House Tour: Production

Our tour continues today as we walk away from the editorial department (finally!) and into production.

In my incredibly biased opinion, production is the department that will make or break a book. Without a quality production staff, a book is going to struggle to make its way into the hands of a reader. Want proof? Browse your bookshelves and see how many books you first pulled off the shelf just because there was something about the cover or spine that struck you. Next, head to good ol’ social media and read how many memes talk about the joy of pretty books. Finally, take a tour of Amazon or your favorite ebook retailer and see how many times you find yourself clicking on an ugly cover to get more information about a book.

Being a good book sells books. Being a good book that is pretty sells a lot of books.

The production department is very often involved at acquisition, as they will be consulted to calculate a production budget during the process of creating a P&L statement for the title. However, their real work will not begin until later in the process.

Usually at the tippy top of this department is a managing editor. Don’t let the name fool you—they rarely go flipping through manuscripts. Instead, they oversee the production of a book from start to finish, making sure the book stays on schedule and on budget, which is incredibly important for maintaining the company’s overall financial health and publishing list. This job often also entails overseeing any freelancers the company may choose to hire to design, proofread, copyedit, etc.

Beneath, or sometimes adjacent to the managing editor (it depends on the structure of the company beneath an operations executive), is your art director. This person oversees all of the work of the designers within the company, making sure their work does not conflict or create redundancies that will turn off customers or retailers.

Beneath them are the people that will have one of the biggest touches on your book: the designers. Whole articles could be written on the conflicts that often arise between authors and the designers assigned to them—but, spoiler alert, the designer will almost always win. This is because a designer has to not only try to marry any information they have about your book (often provided by the primary book editor) with what the art director and sales team will approve first. It is only then that they will turn the wishes of the author and try and find some potential accommodation.

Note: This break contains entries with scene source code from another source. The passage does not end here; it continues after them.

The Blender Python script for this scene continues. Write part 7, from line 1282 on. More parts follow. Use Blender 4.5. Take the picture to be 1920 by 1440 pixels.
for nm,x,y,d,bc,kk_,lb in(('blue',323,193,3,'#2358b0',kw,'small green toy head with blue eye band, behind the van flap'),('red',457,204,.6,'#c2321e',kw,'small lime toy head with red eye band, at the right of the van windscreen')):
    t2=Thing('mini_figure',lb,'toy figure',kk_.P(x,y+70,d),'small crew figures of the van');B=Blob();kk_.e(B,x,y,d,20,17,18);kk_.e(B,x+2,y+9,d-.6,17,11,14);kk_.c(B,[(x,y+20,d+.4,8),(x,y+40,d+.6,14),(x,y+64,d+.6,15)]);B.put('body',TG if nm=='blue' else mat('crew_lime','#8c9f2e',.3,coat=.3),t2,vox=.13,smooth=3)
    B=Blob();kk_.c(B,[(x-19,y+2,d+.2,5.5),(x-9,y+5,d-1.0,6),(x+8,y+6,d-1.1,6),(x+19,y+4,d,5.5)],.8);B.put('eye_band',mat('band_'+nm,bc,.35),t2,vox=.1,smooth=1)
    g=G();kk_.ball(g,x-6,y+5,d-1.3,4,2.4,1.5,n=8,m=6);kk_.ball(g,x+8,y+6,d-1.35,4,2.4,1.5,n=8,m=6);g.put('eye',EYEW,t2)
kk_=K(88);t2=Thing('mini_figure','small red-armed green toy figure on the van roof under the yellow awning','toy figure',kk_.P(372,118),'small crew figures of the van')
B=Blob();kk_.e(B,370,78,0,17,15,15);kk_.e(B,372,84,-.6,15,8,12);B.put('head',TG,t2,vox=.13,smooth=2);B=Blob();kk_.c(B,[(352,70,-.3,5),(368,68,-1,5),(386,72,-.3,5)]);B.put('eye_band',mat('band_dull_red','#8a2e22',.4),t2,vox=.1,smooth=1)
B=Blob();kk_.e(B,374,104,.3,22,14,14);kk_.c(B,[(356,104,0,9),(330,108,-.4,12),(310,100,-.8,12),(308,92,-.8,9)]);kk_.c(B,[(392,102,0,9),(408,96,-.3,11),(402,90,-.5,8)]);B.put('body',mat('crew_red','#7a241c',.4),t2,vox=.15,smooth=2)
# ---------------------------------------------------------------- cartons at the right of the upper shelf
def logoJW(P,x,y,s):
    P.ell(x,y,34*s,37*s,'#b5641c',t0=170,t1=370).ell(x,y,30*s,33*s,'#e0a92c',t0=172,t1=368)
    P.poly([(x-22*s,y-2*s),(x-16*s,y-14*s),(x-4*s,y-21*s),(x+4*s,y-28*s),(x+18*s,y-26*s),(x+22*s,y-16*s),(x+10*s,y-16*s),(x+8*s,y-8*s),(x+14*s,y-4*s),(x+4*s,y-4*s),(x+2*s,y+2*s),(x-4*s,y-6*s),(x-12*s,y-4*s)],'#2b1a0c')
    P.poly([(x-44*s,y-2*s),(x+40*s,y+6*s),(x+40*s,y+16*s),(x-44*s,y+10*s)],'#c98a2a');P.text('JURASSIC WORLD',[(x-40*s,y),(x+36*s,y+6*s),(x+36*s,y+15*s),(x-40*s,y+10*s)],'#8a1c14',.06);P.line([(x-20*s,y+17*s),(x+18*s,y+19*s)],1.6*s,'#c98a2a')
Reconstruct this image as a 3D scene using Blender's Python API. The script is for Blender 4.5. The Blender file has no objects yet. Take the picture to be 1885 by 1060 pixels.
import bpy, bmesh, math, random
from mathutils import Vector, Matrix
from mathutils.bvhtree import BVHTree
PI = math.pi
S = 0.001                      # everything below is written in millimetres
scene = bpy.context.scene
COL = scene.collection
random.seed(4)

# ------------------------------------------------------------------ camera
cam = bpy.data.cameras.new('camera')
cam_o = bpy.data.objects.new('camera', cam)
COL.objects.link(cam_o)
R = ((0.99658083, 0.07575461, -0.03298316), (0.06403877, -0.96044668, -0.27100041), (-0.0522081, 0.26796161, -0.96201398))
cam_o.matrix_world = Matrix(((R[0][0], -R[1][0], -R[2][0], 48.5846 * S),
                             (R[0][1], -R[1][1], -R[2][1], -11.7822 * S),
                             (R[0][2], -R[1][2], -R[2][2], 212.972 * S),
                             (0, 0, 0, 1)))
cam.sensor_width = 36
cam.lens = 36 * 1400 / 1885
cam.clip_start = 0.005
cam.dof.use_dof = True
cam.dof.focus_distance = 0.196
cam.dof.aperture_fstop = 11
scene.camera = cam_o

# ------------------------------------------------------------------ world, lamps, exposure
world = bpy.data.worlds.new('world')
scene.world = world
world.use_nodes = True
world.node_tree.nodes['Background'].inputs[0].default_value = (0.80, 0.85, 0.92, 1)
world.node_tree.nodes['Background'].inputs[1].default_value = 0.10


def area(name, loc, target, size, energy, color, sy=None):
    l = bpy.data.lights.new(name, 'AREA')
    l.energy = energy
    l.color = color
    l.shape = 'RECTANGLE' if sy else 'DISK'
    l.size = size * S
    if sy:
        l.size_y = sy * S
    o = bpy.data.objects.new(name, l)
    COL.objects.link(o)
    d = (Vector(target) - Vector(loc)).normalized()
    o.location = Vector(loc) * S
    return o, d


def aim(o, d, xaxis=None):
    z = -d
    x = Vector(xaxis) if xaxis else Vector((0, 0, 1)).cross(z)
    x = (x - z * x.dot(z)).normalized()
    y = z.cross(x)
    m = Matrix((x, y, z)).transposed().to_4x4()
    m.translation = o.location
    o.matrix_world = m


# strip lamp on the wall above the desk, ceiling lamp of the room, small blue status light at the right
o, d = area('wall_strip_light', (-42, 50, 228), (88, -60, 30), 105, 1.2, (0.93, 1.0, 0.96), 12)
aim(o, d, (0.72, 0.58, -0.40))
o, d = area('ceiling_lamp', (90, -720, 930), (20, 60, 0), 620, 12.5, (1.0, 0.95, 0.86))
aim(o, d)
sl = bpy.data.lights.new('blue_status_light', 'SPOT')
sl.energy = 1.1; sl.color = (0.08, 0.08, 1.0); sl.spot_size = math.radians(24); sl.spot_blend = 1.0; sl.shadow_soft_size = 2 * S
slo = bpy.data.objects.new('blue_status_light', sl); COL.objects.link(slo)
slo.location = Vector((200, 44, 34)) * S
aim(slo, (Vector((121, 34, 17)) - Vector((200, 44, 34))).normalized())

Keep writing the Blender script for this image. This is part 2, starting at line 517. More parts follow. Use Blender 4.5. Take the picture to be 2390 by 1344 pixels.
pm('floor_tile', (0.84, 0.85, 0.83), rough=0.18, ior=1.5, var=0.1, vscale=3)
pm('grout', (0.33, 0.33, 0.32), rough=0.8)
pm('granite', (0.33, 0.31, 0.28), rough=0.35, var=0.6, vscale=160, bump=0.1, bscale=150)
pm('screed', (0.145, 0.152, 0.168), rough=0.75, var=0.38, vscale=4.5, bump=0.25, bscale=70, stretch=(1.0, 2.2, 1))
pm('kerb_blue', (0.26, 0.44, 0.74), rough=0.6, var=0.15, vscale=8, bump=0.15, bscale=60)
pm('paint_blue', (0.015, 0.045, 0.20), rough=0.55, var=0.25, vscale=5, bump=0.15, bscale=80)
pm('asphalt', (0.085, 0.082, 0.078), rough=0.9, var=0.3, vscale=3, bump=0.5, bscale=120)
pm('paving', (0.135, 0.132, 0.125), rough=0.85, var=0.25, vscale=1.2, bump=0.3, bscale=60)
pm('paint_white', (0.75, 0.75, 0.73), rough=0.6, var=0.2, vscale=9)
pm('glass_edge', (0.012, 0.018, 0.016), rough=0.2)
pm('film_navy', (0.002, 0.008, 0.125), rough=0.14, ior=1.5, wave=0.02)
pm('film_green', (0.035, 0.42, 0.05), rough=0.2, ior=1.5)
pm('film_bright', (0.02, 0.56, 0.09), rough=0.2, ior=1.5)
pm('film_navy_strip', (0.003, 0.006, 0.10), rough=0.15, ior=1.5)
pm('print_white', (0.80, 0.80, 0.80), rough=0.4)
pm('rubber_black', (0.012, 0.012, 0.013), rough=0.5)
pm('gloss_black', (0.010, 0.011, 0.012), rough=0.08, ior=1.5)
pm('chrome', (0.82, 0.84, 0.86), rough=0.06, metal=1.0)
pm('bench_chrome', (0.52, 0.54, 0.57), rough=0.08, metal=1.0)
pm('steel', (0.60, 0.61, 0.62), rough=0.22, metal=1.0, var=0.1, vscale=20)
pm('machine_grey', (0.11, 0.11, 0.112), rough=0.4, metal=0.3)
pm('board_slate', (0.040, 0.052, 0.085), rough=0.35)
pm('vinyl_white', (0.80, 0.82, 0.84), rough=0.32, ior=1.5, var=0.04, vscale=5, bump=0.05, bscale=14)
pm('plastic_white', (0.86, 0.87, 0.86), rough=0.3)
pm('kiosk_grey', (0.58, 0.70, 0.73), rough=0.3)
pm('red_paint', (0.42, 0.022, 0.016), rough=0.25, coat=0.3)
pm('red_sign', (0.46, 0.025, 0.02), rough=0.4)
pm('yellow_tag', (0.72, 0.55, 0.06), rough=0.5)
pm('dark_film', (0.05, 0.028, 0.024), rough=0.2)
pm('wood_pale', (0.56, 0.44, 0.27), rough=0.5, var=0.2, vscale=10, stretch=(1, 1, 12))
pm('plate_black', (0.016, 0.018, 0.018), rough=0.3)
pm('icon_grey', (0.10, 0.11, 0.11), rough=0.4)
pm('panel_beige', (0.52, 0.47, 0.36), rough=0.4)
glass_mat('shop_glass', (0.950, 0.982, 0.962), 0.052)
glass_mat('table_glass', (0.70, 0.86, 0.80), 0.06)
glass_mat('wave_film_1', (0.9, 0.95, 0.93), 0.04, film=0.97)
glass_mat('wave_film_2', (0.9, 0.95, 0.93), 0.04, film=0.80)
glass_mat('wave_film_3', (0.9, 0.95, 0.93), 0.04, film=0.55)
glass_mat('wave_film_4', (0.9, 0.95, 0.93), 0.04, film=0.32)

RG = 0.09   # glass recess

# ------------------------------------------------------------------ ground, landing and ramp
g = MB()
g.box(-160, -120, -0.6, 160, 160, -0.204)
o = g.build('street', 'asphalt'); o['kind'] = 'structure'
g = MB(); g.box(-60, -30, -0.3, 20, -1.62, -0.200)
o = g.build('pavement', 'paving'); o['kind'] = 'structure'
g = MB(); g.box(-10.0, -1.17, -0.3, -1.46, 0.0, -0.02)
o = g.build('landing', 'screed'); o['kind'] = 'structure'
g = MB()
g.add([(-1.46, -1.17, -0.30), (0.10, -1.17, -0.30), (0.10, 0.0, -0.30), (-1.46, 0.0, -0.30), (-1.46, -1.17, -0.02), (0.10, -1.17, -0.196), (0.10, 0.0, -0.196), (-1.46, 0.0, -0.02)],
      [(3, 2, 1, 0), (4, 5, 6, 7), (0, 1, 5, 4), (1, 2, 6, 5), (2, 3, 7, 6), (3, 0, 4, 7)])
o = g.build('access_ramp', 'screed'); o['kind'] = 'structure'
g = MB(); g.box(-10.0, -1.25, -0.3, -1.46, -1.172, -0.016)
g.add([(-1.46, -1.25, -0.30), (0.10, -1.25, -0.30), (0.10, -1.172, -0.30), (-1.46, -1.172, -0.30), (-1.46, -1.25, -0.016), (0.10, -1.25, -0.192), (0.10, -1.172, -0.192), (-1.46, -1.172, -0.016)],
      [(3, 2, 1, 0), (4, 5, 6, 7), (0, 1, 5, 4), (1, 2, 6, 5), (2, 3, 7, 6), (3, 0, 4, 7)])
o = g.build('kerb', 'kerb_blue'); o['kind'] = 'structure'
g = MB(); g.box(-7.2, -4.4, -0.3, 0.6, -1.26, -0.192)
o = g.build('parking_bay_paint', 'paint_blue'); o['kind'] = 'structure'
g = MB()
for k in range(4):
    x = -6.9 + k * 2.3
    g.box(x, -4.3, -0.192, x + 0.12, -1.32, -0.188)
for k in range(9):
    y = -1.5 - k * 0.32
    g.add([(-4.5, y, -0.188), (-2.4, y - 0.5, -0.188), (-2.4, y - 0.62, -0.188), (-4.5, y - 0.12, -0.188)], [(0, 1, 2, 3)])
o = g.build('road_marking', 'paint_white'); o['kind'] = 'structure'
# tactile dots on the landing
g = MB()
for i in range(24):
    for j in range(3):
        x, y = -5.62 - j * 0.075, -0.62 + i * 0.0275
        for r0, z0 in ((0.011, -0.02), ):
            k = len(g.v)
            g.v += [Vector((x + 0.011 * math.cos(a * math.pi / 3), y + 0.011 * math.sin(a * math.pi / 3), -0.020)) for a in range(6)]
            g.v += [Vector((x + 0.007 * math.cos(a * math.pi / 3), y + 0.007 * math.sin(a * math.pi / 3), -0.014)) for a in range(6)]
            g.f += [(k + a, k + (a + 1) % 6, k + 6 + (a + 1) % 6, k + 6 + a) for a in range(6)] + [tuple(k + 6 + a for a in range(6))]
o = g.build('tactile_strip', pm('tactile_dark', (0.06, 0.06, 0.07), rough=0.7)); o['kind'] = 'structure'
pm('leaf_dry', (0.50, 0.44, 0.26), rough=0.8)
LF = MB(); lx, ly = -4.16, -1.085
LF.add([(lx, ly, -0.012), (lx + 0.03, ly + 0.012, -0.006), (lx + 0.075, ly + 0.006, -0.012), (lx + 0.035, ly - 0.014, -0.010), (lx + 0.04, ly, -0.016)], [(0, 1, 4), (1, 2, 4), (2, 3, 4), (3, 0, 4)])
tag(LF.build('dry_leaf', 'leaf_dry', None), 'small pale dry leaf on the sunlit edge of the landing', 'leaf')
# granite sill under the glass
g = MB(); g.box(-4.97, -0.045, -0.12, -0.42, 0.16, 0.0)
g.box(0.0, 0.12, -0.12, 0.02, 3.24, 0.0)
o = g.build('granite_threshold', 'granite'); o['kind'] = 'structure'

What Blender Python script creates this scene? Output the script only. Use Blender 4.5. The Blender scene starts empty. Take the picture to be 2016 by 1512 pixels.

The designer will put together numerous options for covers as well as some internal spreads, creating options for everything from color to graphic style to font to type size. The changes will be broad at first, slowly but surely narrowing down to perfection.

Hopefully by this time the editor has provided a final manuscript. The book is typeset and whisked away to copyeditors, who comb through the typeset to check for mistakes large and small that involve both the typeset and the content of the book. Then these edits are sent back for more typesetting and then perhaps even more copyediting. Eventually a proofreader is brought into the mix. A proofreader is *NOT* a copyeditor! They are less focused on finding errors in the manuscript itself. Instead, they are looking for errors specifically in the typesetting and the accurate implementation of the copyeditors edits by comparing the drafts marked with the copyeditors edits with the updated typesetting to make sure that nothing was missed, though they do have the opportunity to suggest other corrections should they find them. Some of these corrections, however, will have been suggested too late. Hello, randomly misspelled words in the middle of an otherwise perfect book!

When things are finally looking good—or when the managing editor is screaming bloody murder about a schedule about to be blown—the production department happily sends the little book on its way to a printer. It is essential that the managing editor coordinate this process with the printer, as most printing operations have tight schedules that are not easily rearranged. You miss your printing time, you might just miss your release date.  

Most printing these days takes place overseas in China. However, a few printers still lurk in the United States and other western nations. Though the western companies cannot match what Chinese printers offer in price or quality, they offer much faster shipping speeds. The budget and schedule for the book are often the determining factors when choosing between them.

And from there, well, your book is out in the world! Done.

But don’t let this fool you—we have barely touched the publishing house. While the production team is taking your book from manuscript to tangible, sellable object, there are many other teams at play who will help your book succeed.